Une chronique politique sans parti pris

L’Etat de non droit

L’UDC compte en son sein toutes sortes de gens, qui se regroupent légitimement pour la défense des valeurs de droite, mais qui réussissent aux élections en prônant tout autre chose, la xénophobie, l’intolérance et le chauvinisme. Comme les partis bien éduqués refusent de prendre en compte ces tendances lourdes de l’électorat populaire, l’UDC a le champ libre. Evidemment, cela lui pose certains problèmes de fonds, par exemple avec le droit.

Hans-Ueli Vogt, professeur de droit à l’université de Zürich, a repéré un tel conflit dans l’initiative UDC pour le renvoi des étrangers criminels. Celle-ci annule une loi d’application en cours d’élaboration par le parlement et elle abroge toute marge d’appréciation pour les tribunaux, sans parler d’infraction au droit international.

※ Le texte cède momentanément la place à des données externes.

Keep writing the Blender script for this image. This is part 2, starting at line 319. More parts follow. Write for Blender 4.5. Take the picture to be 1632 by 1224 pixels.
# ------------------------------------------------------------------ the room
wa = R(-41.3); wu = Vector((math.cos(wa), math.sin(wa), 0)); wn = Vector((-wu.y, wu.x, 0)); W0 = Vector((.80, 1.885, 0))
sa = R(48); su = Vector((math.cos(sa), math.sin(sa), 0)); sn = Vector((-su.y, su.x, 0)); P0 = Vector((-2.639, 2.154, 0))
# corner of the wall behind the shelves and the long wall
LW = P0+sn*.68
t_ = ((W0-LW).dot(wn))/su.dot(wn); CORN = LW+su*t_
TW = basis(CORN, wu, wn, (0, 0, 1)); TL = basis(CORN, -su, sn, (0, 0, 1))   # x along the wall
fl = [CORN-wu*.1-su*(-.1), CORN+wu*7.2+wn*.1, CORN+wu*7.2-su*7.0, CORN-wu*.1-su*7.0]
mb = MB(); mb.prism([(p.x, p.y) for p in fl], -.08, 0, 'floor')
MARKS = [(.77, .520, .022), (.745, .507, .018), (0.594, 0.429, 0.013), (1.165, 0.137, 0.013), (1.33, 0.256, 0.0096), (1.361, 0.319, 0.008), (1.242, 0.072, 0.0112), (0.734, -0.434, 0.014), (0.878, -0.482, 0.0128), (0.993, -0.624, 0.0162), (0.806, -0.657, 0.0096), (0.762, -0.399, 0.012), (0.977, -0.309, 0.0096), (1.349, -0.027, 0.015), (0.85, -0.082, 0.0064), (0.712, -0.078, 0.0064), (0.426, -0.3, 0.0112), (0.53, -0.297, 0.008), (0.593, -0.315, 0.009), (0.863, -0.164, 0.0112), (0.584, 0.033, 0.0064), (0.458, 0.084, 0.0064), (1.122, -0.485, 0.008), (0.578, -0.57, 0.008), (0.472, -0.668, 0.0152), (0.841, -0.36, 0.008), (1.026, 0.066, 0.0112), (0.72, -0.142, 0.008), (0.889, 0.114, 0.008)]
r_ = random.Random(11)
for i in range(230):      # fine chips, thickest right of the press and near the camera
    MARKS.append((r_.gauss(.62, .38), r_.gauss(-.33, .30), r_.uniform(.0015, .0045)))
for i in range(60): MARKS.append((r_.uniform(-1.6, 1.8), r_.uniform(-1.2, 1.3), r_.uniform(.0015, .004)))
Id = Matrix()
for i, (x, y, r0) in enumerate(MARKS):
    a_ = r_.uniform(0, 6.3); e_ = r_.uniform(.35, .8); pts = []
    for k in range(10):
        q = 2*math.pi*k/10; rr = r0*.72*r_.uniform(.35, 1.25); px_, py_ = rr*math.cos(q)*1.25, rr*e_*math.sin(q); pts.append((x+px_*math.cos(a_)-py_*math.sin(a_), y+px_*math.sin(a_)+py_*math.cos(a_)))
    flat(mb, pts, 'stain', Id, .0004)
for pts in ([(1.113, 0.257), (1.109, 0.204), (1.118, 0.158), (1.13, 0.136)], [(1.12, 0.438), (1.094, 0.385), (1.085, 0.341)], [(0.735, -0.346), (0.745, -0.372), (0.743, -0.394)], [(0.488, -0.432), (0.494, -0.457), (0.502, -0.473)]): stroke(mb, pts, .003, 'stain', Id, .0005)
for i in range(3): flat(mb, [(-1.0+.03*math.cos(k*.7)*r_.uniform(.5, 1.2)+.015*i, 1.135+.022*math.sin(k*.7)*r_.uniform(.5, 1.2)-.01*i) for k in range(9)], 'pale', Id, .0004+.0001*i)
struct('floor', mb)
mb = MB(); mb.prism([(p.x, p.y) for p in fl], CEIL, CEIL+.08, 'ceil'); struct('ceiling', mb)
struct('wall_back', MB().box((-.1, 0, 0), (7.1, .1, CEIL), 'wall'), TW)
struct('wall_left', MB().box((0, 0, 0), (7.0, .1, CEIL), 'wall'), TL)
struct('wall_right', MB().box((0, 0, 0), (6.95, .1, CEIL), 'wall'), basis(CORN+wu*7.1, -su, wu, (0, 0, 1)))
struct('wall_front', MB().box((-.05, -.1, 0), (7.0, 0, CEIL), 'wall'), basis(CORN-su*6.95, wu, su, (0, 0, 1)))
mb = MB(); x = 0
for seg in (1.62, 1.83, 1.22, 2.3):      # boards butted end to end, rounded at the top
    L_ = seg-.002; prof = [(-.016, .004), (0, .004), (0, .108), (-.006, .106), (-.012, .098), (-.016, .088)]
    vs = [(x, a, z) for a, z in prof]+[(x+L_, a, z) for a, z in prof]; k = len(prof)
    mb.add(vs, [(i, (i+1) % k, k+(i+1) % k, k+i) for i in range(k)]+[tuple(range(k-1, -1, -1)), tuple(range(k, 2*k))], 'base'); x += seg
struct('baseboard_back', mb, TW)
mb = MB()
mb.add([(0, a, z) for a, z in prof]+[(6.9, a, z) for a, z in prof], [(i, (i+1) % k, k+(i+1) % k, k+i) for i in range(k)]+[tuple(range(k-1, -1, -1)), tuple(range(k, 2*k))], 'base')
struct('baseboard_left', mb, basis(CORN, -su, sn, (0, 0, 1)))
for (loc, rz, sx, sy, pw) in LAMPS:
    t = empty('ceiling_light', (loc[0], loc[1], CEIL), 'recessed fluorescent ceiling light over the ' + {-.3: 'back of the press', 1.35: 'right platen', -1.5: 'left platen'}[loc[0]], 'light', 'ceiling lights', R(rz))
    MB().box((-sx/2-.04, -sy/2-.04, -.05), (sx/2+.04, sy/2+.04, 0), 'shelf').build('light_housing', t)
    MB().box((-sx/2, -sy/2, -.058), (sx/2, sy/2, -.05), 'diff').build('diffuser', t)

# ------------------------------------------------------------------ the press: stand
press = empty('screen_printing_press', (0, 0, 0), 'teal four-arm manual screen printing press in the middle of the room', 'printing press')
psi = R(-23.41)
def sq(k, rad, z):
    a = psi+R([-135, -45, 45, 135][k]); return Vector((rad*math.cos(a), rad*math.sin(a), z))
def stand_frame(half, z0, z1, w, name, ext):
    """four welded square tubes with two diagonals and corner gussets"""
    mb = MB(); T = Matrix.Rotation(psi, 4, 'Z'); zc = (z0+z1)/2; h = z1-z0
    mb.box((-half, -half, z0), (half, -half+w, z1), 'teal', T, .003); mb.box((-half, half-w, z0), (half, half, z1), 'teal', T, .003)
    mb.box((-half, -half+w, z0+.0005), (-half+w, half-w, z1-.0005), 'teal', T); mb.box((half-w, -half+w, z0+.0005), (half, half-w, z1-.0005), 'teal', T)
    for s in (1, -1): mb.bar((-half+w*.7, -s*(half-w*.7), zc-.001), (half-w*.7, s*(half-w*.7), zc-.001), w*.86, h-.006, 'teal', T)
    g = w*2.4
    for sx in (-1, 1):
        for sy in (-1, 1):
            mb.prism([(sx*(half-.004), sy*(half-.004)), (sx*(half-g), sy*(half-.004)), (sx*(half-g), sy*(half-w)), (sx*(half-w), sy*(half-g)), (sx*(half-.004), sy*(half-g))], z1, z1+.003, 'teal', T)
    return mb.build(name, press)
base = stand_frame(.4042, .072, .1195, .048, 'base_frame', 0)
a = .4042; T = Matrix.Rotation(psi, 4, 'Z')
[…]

En un mot, le peuple souverain se comporte comme un despote de droit divin, décide parce que tel est son bon plaisir, enfreint la séparation des pouvoirs et annihile les corps constitués. Le professeur Vogt ne parvient pas à enseigner les principes du droit à Zürich et à les violer à Berne. Une heure de train ne suffit pas à changer sa mentalité et à abolir ses réflexes professionnels. Que seraient ses cours si les étudiants s’insurgeaient contre son enseignement et rédigeaient à sa place un cours selon leur fantaisie.

Tel est le paradoxe vécu par un scientifique tombé en politique. Il a été formé pour rechercher une description de la réalité telle qu’elle est, indépendamment de nos idées préconçues, de nos fantasmes et de nos obsessions. Il est considéré comme un expert dans la mesure où il réussit à s’abstraire des préjugés communs et à se prononcer au plus près de sa conscience et de ses connaissances. C’est sa fonction sociale. Sinon, il ne sert à rien. Dans une dictature stalinienne, hitlérienne ou islamiste, le savant est soit à la botte du pouvoir, servant de caution à l’Etat de non-droit, soit en prison ou pire.

Il est donc essentiel que le parlement suisse comporte en son sein quelques spécialistes du droit, de la médecine, de la technique. On les remarque tout de suite car ils ne votent pas sur certains sujets selon les consignes du parti. Dès lors leur influence au sein des instances politiciennes est réduite à néant. Par métier, ils perçoivent certains faits avant tout le monde, avant que les médias en aient parlé, avant qu’ils fassent partie du politiquement correct, avant que tous leurs collègues ressassent des évidences. Ils pourraient avoir une fonction d’éclairage en politique, mais ils ne l’ont pas.

Comme l’a dit Coluche : « Un bon discours politique ne doit émettre que des idées avec lesquelles tout le monde est déjà d'accord avant!». Dans les commissions de notre parlement, on place les spécialistes là où ils ne risquent pas de manifester leurs compétences, l’ingénieur aux relations internationales et le juriste aux télécommunications. Cela explique pourquoi les défis les plus graves (la santé, l’Europe, les transports, la transition climatique, les réfugiés) sont toujours remis au lendemain. Quand un gouvernement va dans le mur, il klaxonne jusqu’à l’impact.